I should really do a talk about the abysmal state of opensource documentation and UX in general. It's unacceptably bad, for so many important projects.

All I have now is a rant with receipts but I feel this can be polished into a talk.

This isn't a silly made up non-issue that affects whatever super niche usecase is applicable to only me and my tiny homelab. There are undocumented hoops to jump through in apps and services we're recommending to our friends and family.

Worse, there are undocumented breaking commits with single-line references in public email distribution lists in projects we're recommending to our employers, governments and businesses to support for the betterment of our communities on a level we can never hope to achieve as individuals.

If I, a reasonably technical, highly motivated and somewhat capable enthusiast have difficulty dealing with this, what hope do my parents have, or my nieces' and nephews' educators? How do I convince my CIO and CISO to stick with this and not pull out their billfolds and just buy something off the shelf that by and large either works or includes a resource that will make it work?

I get you're afraid of AI training on your documentation so your site traffic goes down so people miss the fact you have paid support and donation options.

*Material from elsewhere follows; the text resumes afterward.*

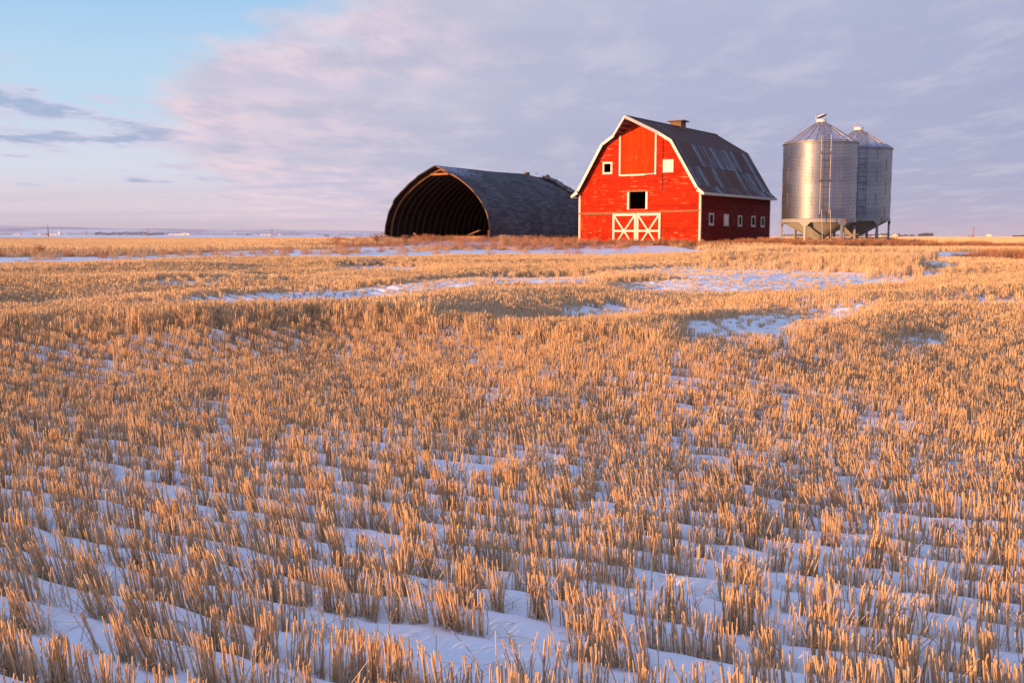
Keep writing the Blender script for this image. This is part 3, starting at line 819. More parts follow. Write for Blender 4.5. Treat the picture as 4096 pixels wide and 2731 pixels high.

And hey, businesses relying on opensource, I get it, I'm in a more similar boat here than you could currently realize, but come-on.

The more hoops I have to jump through, the more you show me you both can't keep your house in order and put up obstacles to keep me from running and trying your thing, the quicker you'll drive me and likely more people away.

I should do some investigation on this and try to quantify it somehow.
I know there's an audience for "angy brit on stage with funny rant" but I'm not aiming to be a comedian here, I genuinely want my friends and family to use the apps and services I like.

I genuinely want my employer and local government to support platforms that will improve the communities I am a part of rather than rob them of their resources and data.

But this current hellscape of "will-it-won't-it?" "is the documentation complete and up to date?" ain't it.

This is detrimental to what we're trying to achieve.